After moving to Brooklyn Center from Liberia in 2015, she said she was treated differently as a Black person. People commented on the color of her skin, disapproved of the clothes she wore and once called the police on her and a friend for being too “loud.”
I will bet a buck that not one white person “commented on the color of her skin!” Then this:
“I started to realize like, ‘Oh, America is not what it says on TV,'” she said.
[I know what you are thinking! Maybe just go home then!—ed.]
Then Floyd’s death sparked protests, and she decided that “this was not the American dream I was promised.”
Kromah is not alone. Young people in the city’s East African communities came out to protest in droves following Floyd’s death.
Despite tension, at times, between Black immigrants from Africa and Black people whose long history in the U.S. began with slavery, protesters united around decrying police brutality they said plagued their communities.
The verse “Somali lives, they matter here,” often followed the protest refrain of “Black lives, they matter here.” And one of the most widely shared images of last year’s protests was a video posted on social media showing a protester in a hijab and a long skirt kicking a tear gas cannister back toward law enforcement officers in riot gear.
“I am Somali, I am Black American, I am Muslim,” 21-year-old Aki Abdi said. “If a cop pulls me over, he don’t know if I’m Somali or Black. They go hand in hand.”
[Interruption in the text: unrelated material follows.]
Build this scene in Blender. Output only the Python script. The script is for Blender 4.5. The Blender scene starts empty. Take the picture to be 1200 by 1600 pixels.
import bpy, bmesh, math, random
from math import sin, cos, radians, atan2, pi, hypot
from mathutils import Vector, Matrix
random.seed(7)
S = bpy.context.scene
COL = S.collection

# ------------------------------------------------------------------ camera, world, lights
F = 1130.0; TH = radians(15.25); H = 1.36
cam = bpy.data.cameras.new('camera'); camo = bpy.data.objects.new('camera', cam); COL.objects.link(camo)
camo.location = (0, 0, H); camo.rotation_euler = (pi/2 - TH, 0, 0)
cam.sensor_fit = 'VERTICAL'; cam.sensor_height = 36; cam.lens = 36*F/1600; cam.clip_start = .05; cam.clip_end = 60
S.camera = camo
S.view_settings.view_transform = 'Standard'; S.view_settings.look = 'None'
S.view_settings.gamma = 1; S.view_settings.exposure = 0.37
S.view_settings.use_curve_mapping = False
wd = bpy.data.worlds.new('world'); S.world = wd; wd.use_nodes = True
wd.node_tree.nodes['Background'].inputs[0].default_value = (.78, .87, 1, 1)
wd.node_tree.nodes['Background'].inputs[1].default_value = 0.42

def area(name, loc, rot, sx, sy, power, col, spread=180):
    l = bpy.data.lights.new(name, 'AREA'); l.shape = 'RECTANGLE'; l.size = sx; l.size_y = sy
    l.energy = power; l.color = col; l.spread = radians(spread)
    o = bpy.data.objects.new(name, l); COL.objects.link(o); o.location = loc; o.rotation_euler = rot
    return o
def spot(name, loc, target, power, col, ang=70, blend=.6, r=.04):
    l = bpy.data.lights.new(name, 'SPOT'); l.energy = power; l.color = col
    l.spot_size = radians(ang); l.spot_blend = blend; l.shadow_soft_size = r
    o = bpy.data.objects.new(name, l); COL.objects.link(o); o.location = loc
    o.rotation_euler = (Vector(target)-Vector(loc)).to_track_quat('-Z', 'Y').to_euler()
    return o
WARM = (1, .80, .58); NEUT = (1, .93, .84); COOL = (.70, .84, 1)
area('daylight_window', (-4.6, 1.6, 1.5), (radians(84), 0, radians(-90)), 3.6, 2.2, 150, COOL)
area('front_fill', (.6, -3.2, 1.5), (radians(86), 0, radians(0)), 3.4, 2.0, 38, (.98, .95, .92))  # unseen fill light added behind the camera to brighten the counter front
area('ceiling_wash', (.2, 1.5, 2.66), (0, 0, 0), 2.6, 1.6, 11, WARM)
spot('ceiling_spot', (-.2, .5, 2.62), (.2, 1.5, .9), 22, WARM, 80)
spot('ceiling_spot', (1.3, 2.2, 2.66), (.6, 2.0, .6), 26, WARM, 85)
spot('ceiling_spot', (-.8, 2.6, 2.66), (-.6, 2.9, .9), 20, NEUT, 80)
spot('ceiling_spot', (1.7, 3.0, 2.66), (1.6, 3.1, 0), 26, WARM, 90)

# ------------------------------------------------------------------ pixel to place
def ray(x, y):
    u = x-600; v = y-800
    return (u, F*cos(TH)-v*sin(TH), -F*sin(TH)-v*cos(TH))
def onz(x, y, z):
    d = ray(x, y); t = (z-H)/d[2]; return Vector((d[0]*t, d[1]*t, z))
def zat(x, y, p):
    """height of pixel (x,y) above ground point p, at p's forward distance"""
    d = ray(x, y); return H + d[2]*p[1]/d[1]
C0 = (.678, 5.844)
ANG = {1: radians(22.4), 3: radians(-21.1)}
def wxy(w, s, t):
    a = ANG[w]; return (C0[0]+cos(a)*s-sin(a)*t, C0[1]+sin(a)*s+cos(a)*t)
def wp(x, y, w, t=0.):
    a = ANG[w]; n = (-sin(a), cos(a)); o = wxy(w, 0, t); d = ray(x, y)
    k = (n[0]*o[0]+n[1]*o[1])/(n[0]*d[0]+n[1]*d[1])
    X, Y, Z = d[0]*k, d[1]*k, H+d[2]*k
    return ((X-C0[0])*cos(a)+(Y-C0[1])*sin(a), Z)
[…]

There is more. So is it any wonder that many are leaving Minnesota!
Of course, then that leaves the question we started with—where could people, of any race, who love America and want to live in peace, find a home?
That would be in any state that is not rolling out the welcome mat to massive numbers of migrants unwilling to assimilate as they import their third world values to America.
Ethnic diversity weakens the social fabric. It does not build strength.